I dunno if it was mentioned before but another, however limited, possibility is to rely on the RCS spikes. Every surface of stealth plane gives out full radar return (sans absorbed part) from a certain angle. One of mainstays of radar stealth design is allingment of various antennas/probes and other small objects that are integral part of a combat system and are protruding from the otherwise smooth fuselage to be aligned with bigger surfaces in such a way that they give a return from only few angles.
While in the past no care was payed to them as RCS given by the other parts of the plane was far bigger, once they became a proportionally big source of radar return all of the stealth planes (including f22 and f35) were designed in such a way that all of those small protruding elements are facing as few differnt sides as possible, ideally make them all face a single side and give a direct radar return when hit from only one, precise angle.
In practice, that means instead of getting many small spikes of radar return as the plane is flying around/over/alongside the radar thats monitoring it - that radar would get maybe one or two large spikes. While giving out a proportionally huge RCS at that one moment, overall such tactic is much better as you basically get just a momentary flash of a target, instead of series of glints as it goes along its path, making it more trackable.

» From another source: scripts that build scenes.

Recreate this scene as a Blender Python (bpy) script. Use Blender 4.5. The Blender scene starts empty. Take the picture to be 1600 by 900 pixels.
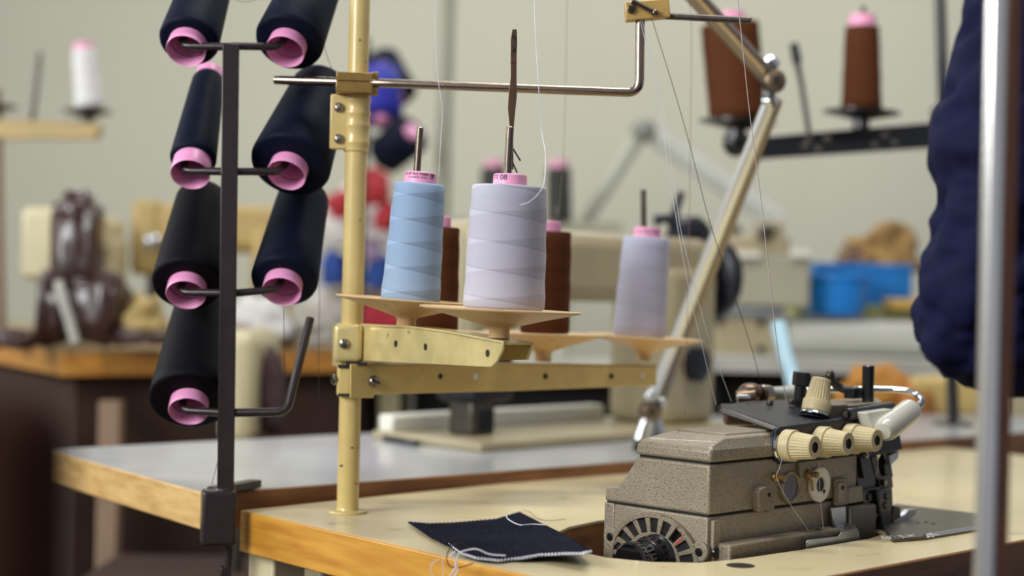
import bpy, bmesh, math, random
from mathutils import Vector, Matrix, noise
from mathutils.geometry import tessellate_polygon
from math import sin, cos, pi, radians, atan2, sqrt
random.seed(7)
SC = bpy.context.scene
COL = SC.collection

# ------------------------------------------------------------------ camera
FPX = 2500.0
RHO, PIT = 0.024, 0.002
CAM = Vector((0, 0, 0.9676))
fw = Vector((0, cos(PIT), sin(PIT)))
_r = Vector((cos(RHO), 0, sin(RHO)))
up = _r.cross(fw).normalized()
rt = fw.cross(up).normalized()
cd = bpy.data.cameras.new('camera')
cam = bpy.data.objects.new('camera', cd)
COL.objects.link(cam)
cam.matrix_world = Matrix(((rt.x, up.x, -fw.x, CAM.x), (rt.y, up.y, -fw.y, CAM.y), (rt.z, up.z, -fw.z, CAM.z), (0, 0, 0, 1)))
cd.sensor_width = 36
cd.lens = FPX / 1600 * 36
cd.clip_start = 0.05
cd.dof.use_dof = True
cd.dof.focus_distance = 1.39
cd.dof.aperture_fstop = 3.0
SC.camera = cam


def ray(px, py):
    return fw + rt * ((px - 800) / FPX) + up * ((450 - py) / FPX)


def P(px, py, d):                       # pixel + distance -> world
    return CAM + ray(px, py) * d


def Z(px, py, z):                       # pixel -> horizontal plane
    r = ray(px, py)
    return CAM + r * ((z - CAM.z) / r.z)


def PL(px, py, p0, n):                  # pixel -> any plane
    r = ray(px, py)
    return CAM + r * ((Vector(p0) - CAM).dot(n) / r.dot(n))


# ------------------------------------------------------------------ light
SC.view_settings.view_transform = 'Standard'
SC.view_settings.look = 'None'
SC.view_settings.gamma = 1
SC.view_settings.use_curve_mapping = False
SC.view_settings.exposure = 0.0
w = bpy.data.worlds.new('room_light')
SC.world = w
w.use_nodes = True
w.node_tree.nodes['Background'].inputs[0].default_value = (0.84, 0.88, 1.0, 1)
w.node_tree.nodes['Background'].inputs[1].default_value = 0.34


def area(name, loc, target, sx, sy, power, color=(1, 1, 1)):
    l = bpy.data.lights.new(name, 'AREA')
    l.shape = 'RECTANGLE'
    l.size, l.size_y = sx, sy
    l.energy = power
    l.color = color
    o = bpy.data.objects.new(name, l)
    COL.objects.link(o)
    o.location = loc
    o.rotation_euler = (Vector(target) - Vector(loc)).to_track_quat('-Z', 'Y').to_euler()
    return o


area('key_light', (-2.3, -0.5, 2.1), (0.1, 1.6, 0.9), 1.4, 1.2, 92, (0.97, 0.98, 1.0))  # area lamp set as key light from the front left
area('left_fill_light', (-3.05, 2.3, 1.9), (0.2, 2.0, 0.9), 1.8, 1.3, 55, (0.93, 0.97, 1.0))  # added area lamp for left highlights on chrome and cones, no window built
area('ceiling_lamp_light', (0.3, 1.7, 2.9), (0.3, 1.7, 0), 1.3, 0.3, 30, (1.0, 0.97, 0.9))
area('ceiling_lamp_light', (0.2, 4.2, 2.9), (0.1, 4.6, 0), 3.5, 0.3, 35, (1.0, 0.98, 0.93))

# ------------------------------------------------------------------ materials


def hexc(h):
    h = h.lstrip('#')
    v = [int(h[i:i + 2], 16) / 255 for i in (0, 2, 4)]
    return tuple((c / 12.92 if c <= 0.04045 else ((c + 0.055) / 1.055) ** 2.4) for c in v) + (1,)


MATS = {}


def mat(name, col, rough=0.5, metal=0.0, var=0.08, nscale=30, bump=0.0, bscale=200, coat=0.0, spec=0.5, speck=None, sheen=0.0):
    if name in MATS:
        return MATS[name]
    m = bpy.data.materials.new(name)
    m.use_nodes = True
    nt = m.node_tree
    b = nt.nodes['Principled BSDF']
    b.inputs['Roughness'].default_value = rough
    b.inputs['Metallic'].default_value = metal
    b.inputs['Specular IOR Level'].default_value = spec
    if coat:
        b.inputs['Coat Weight'].default_value = coat
    if sheen:
        b.inputs['Sheen Weight'].default_value = sheen
    tc = nt.nodes.new('ShaderNodeTexCoord')
    n = nt.nodes.new('ShaderNodeTexNoise')
    n.inputs['Scale'].default_value = nscale
    n.inputs['Detail'].default_value = 4
    nt.links.new(tc.outputs['Object'], n.inputs['Vector'])
    c = hexc(col) if isinstance(col, str) else col
    r = nt.nodes.new('ShaderNodeValToRGB')
    r.color_ramp.elements[0].position = 0.3
    r.color_ramp.elements[1].position = 0.7
    r.color_ramp.elements[0].color = tuple(x * (1 - var) for x in c[:3]) + (1,)
    r.color_ramp.elements[1].color = tuple(min(1, x * (1 + var)) for x in c[:3]) + (1,)
    nt.links.new(n.outputs['Fac'], r.inputs['Fac'])
    out = r.outputs['Color']
    if speck:
        n2 = nt.nodes.new('ShaderNodeTexNoise')
        n2.inputs['Scale'].default_value = speck[1]
        n2.inputs['Detail'].default_value = 3
        nt.links.new(tc.outputs['Object'], n2.inputs['Vector'])
        r2 = nt.nodes.new('ShaderNodeValToRGB')
        r2.color_ramp.elements[0].position = speck[2]
        r2.color_ramp.elements[1].position = speck[2] + 0.12
        nt.links.new(n2.outputs['Fac'], r2.inputs['Fac'])
        mx = nt.nodes.new('ShaderNodeMix')
        mx.data_type = 'RGBA'
        nt.links.new(r2.outputs['Color'], mx.inputs['Factor'])
        nt.links.new(out, mx.inputs['A'])
        mx.inputs['B'].default_value = hexc(speck[0])
        out = mx.outputs['Result']
    nt.links.new(out, b.inputs['Base Color'])
    if bump:
        n3 = nt.nodes.new('ShaderNodeTexNoise')
        n3.inputs['Scale'].default_value = bscale
        n3.inputs['Detail'].default_value = 3
        nt.links.new(tc.outputs['Object'], n3.inputs['Vector'])
        bp = nt.nodes.new('ShaderNodeBump')
        bp.inputs['Strength'].default_value = bump
        bp.inputs['Distance'].default_value = 0.001
        nt.links.new(n3.outputs['Fac'], bp.inputs['Height'])
        nt.links.new(bp.outputs['Normal'], b.inputs['Normal'])
    MATS[name] = m
    return m


def mnode(nt, op, a, b=None, c=None):
    n = nt.nodes.new('ShaderNodeMath')
    n.operation = op
    for i, v in enumerate((a, b, c)):
        if v is None:
            continue
        if isinstance(v, (int, float)):
            n.inputs[i].default_value = v
        else:
            nt.links.new(v, n.inputs[i])
    return n.outputs[0]


def thread_mat(name, col, amp=0.16, pitch=0.021, rough=0.62, line=0.3, sheen=0.15, spec=0.35):
    """cross wound sewing thread: two opposed helices of winding bands and fine rounds of yarn"""
    m = bpy.data.materials.new(name)
    m.use_nodes = True
    nt = m.node_tree
    b = nt.nodes['Principled BSDF']
    b.inputs['Roughness'].default_value = rough
    b.inputs['Specular IOR Level'].default_value = spec
    b.inputs['Sheen Weight'].default_value = sheen
    tc = nt.nodes.new('ShaderNodeTexCoord')
    s = nt.nodes.new('ShaderNodeSeparateXYZ')
    nt.links.new(tc.outputs['Object'], s.inputs[0])
    th = mnode(nt, 'DIVIDE', mnode(nt, 'ARCTAN2', s.outputs[1], s.outputs[0]), 2 * pi)
    zz = mnode(nt, 'DIVIDE', s.outputs[2], pitch)
    fa = mnode(nt, 'FRACT', mnode(nt, 'ADD', zz, th))
    fb = mnode(nt, 'FRACT', mnode(nt, 'ADD', mnode(nt, 'SUBTRACT', zz, th), 0.35))
    v = mnode(nt, 'ADD', mnode(nt, 'MULTIPLY', mnode(nt, 'SUBTRACT', fa, 0.5), amp),
              mnode(nt, 'MULTIPLY', mnode(nt, 'SUBTRACT', 0.5, fb), amp))
    dark = mnode(nt, 'MULTIPLY', mnode(nt, 'LESS_THAN', fa, 0.05), line * 0.35)
    v = mnode(nt, 'SUBTRACT', mnode(nt, 'ADD', v, 1.0), dark)
    fine = nt.nodes.new('ShaderNodeTexNoise')
    fine.inputs['Scale'].default_value = 1.0
    mp = nt.nodes.new('ShaderNodeMapping')
    mp.inputs['Scale'].default_value = (30, 30, 1600)
    nt.links.new(tc.outputs['Object'], mp.inputs[0])
    nt.links.new(mp.outputs[0], fine.inputs['Vector'])
    v = mnode(nt, 'ADD', v, mnode(nt, 'MULTIPLY', mnode(nt, 'SUBTRACT', fine.outputs['Fac'], 0.5), 0.16))
    vm = nt.nodes.new('ShaderNodeVectorMath')
    vm.operation = 'SCALE'
    vm.inputs[0].default_value = hexc(col)[:3]
    nt.links.new(v, vm.inputs['Scale'])
    nt.links.new(vm.outputs[0], b.inputs['Base Color'])
    bp = nt.nodes.new('ShaderNodeBump')
    bp.inputs['Strength'].default_value = 0.25
    bp.inputs['Distance'].default_value = 0.0004
    nt.links.new(fine.outputs['Fac'], bp.inputs['Height'])
    nt.links.new(bp.outputs['Normal'], b.inputs['Normal'])
    return m


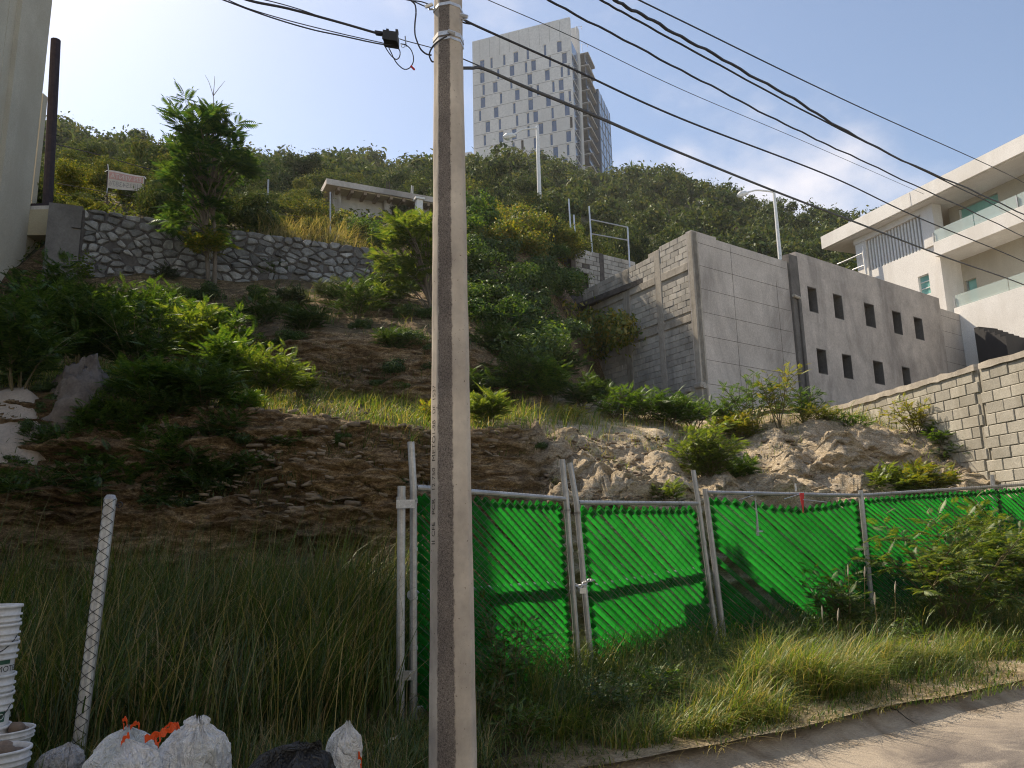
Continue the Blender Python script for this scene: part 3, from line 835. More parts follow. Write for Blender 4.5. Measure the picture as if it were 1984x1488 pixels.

BUT. If the mission of the stealth plane is a deep strike, where it has to go into the enemy radar network - say a b2 or f22 carrying jdams or SDBs - those spikes are a sure thing. It is virtually guaranteed that a radar will get at least one and probably two such spikes from one target if the target passes by it, over an arc of 120 or more degrees. Now that alone is still not very useful if you want to even begin to track planes. But, if you carefully position a network of radars over the area that attacker has to fly through, integrating them into a system where the computer knows where each radar is and is getting raw data from each radar, then it can use all that data, all those various spikes and compute a more accurate picture with far more points along plane's path where it was detected by its spike.
Granted, that's still only partial tracking, it won't give you a firing solution for radar guided SAMs, but it will offer better odds for your defence network as you'll be able to vector in your fighters to a right area to find a stealth plane. Alternatively, if you have enough spikes in a given time to get a really precise path, lets say update of course every 10-20 secs or so, you could even try launching a fair number of LOAL IIR missiles at a general area, hoping one or more would lock on the target and destroy it.
In the end, its far from a perfect solution but i believe it provides for a valid alternative for partial tracking that long wave radars give. Benefit is that one can use smaller, much more mobile radars for such network compare to long wave radars. Downside is price/manpower needed for a vast number of radars needed and maintaing such an integrated network.